Why do the employees need to do it? When it's time, the students will do it themselves. If it was truly necessary to have the gate free of protesters and debris, then the administration can certainly reach out for a separate negotiation regarding the gates (although I gather this has already happened-- as for the logic of why an agreement might not have been reached, see below).

There's a separate, yet inter-related issue at play here. Although the immediate crisis/confrontation yesterday morning was between those operating the bulldozers/removing the tents and the protesters, the real behind-the-scenes issue was a power play on both parts. The university wanted free access to all gates. Ultimately, this needs to and will happen. Gates that aren't open are barriers to the flow of traffic on a campus. The underlying goal, of course, is to quell the protests.

In contrast, the students want to maintain control of the gates in order to continue their protest. They also want to maintain maximum visibility.

What I don't understand is, why this even needed to happen at all. From a strategic point of view, the administration "won" on October 13; even if the 6th Street gate is the only one that's totally "free" of cars, students, and other barriers, it's still a gate that allows anyone to enter or exit campus. On the other side of the coin, if the 6th Street gate is truly open and is not being directly barred, then the protesters don't really have control of the entire campus. Since the Brentwood/MSSD and Kendall/West Virginia Avenue gates lead to a high school and an elementary school, respectively, and are of no real value unless the entire campus is secured, it seems counterproductive to waste time and energy maintaining vigils at these gates.

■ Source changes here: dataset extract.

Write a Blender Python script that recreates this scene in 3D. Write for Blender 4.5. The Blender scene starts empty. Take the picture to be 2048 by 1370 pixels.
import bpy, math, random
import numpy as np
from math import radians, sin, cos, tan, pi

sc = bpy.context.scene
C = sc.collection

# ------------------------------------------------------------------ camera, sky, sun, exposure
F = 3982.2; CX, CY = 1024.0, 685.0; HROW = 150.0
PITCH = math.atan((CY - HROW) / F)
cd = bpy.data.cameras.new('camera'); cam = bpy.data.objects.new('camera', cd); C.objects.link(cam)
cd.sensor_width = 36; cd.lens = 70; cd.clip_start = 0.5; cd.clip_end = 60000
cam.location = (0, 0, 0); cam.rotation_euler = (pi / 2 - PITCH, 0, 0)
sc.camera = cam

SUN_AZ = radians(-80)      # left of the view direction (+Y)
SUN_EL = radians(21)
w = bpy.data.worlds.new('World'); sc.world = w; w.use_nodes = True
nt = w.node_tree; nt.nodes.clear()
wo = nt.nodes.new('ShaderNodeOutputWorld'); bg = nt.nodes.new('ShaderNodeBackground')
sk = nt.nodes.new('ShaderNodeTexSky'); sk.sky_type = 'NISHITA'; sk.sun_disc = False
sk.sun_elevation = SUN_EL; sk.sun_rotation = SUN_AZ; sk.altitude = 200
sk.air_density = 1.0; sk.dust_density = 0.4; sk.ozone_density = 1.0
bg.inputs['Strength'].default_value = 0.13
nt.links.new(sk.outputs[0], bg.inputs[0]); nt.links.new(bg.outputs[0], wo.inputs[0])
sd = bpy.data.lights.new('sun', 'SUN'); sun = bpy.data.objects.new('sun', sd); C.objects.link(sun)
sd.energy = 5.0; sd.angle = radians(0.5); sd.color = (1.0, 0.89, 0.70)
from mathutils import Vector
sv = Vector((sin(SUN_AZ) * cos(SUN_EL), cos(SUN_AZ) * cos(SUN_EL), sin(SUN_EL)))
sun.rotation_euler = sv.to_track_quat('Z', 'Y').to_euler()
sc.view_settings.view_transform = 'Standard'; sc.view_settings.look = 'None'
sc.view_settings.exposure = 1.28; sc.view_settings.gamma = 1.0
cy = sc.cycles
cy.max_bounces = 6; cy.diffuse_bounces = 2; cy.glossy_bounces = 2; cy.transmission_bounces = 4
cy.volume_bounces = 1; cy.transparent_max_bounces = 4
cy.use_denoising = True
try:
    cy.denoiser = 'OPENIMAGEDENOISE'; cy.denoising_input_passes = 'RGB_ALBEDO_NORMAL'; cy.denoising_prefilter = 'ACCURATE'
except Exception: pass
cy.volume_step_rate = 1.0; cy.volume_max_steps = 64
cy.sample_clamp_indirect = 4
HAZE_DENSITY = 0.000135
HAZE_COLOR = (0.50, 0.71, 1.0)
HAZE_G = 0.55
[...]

My personal opinion is the students should relinquish control of these gates, and the administration should make more effective use of their so-called highly effective "Crisis Management Team" and plan a better way to ask students to be responsible, to move, or whatever is needed. Should there be a need to re-secure campus again, I'd use cars, people, and tents on the grassy area and right at the drive that leads behind the dorms (Dorm 5, Clerc, Benson), so that the gate for Kendall remains open, but the Gallaudet portion of campus is closed. People, cars, etc. at the entrance to the Parking Plaza (assuming it doesn't completely fall apart-- that's another issue that should be important to the administration/Board of Trustees than insisting that Fernandes remain!), and along the parking lot/knoll leading behind Cogswell (to me, it'll always be Cogswell-- this renaming the dorms "Ballard Complex" merely papers over the tragedy, and dishonors the history of the buildings) and up to the gates. Voilà! You've effectively blocked off access to the main campus, College Hall, etc., while allowing access to Kendall/MSSD.

Regardless, the bottom line here is that Jordan and Fernandes, and by extension, the university, failed in its mission when it chose to risk the safety and security of the students by using a bulldozer and allowing campus personnel to use metal pipes in clearing the gates. Despite the administration's rationale (and its duplicity and disingenuousness in claiming that the incident was "nothing" and that "no one was injured" or that it was minor-- a possible fractured knee is NOT minor, and having your toenail torn off isn't exactly a superficial cut requiring only a band-aid), the ends do not justify the means. The same is true for the protesters.